> Supplied material:
+ + +

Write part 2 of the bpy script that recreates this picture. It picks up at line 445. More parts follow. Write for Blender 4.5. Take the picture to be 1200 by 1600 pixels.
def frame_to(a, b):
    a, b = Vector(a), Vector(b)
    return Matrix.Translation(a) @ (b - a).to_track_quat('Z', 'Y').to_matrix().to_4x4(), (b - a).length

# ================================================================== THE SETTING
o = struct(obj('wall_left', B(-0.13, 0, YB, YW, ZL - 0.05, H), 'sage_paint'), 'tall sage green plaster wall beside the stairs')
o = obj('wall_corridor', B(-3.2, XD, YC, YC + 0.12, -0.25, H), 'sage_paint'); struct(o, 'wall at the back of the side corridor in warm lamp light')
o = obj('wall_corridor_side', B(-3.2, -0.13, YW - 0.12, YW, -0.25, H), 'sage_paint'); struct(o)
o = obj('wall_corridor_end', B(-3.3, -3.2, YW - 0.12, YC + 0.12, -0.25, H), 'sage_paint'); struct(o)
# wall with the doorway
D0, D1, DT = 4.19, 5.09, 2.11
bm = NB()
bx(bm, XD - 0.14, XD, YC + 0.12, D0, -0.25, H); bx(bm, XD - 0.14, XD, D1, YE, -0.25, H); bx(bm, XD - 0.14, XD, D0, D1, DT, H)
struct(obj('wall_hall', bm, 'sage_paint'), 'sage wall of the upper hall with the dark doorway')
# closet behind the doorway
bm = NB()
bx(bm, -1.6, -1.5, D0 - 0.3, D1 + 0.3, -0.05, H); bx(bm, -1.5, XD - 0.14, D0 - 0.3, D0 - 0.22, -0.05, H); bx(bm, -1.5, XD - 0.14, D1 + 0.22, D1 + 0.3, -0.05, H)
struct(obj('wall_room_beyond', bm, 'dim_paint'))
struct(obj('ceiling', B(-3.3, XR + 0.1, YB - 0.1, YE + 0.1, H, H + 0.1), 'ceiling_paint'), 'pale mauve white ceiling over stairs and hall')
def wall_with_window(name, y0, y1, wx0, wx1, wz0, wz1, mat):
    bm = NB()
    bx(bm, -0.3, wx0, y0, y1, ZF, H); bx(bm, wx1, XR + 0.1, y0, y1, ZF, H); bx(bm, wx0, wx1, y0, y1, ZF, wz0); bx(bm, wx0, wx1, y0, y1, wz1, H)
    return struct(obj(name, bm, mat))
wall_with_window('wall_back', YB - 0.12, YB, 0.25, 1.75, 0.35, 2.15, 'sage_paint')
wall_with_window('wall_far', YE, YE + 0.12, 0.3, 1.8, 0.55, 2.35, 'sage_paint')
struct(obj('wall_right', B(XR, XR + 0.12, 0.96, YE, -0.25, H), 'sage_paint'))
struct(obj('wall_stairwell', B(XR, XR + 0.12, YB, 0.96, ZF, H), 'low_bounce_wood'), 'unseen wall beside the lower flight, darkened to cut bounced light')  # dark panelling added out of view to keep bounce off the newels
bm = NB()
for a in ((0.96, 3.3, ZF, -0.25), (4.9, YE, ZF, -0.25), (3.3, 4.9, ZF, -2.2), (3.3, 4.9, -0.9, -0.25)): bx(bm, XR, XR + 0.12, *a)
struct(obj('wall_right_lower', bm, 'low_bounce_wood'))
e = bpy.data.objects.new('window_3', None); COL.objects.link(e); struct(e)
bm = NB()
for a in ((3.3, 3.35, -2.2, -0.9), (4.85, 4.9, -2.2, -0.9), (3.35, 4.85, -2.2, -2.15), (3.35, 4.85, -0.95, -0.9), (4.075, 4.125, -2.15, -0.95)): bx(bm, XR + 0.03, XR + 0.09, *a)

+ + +

> Task to carry out: Pull out every line in the data above that has the word "struct".

> Exercise response:
o = struct(obj('wall_left', B(-0.13, 0, YB, YW, ZL - 0.05, H), 'sage_paint'), 'tall sage green plaster wall beside the stairs')
o = obj('wall_corridor', B(-3.2, XD, YC, YC + 0.12, -0.25, H), 'sage_paint'); struct(o, 'wall at the back of the side corridor in warm lamp light')
o = obj('wall_corridor_side', B(-3.2, -0.13, YW - 0.12, YW, -0.25, H), 'sage_paint'); struct(o)
o = obj('wall_corridor_end', B(-3.3, -3.2, YW - 0.12, YC + 0.12, -0.25, H), 'sage_paint'); struct(o)
struct(obj('wall_hall', bm, 'sage_paint'), 'sage wall of the upper hall with the dark doorway')
struct(obj('wall_room_beyond', bm, 'dim_paint'))
struct(obj('ceiling', B(-3.3, XR + 0.1, YB - 0.1, YE + 0.1, H, H + 0.1), 'ceiling_paint'), 'pale mauve white ceiling over stairs and hall')
    return struct(obj(name, bm, mat))
struct(obj('wall_right', B(XR, XR + 0.12, 0.96, YE, -0.25, H), 'sage_paint'))
struct(obj('wall_stairwell', B(XR, XR + 0.12, YB, 0.96, ZF, H), 'low_bounce_wood'), 'unseen wall beside the lower flight, darkened to cut bounced light')  # dark panelling added out of view to keep bounce off the newels
struct(obj('wall_right_lower', bm, 'low_bounce_wood'))
e = bpy.data.objects.new('window_3', None); COL.objects.link(e); struct(e)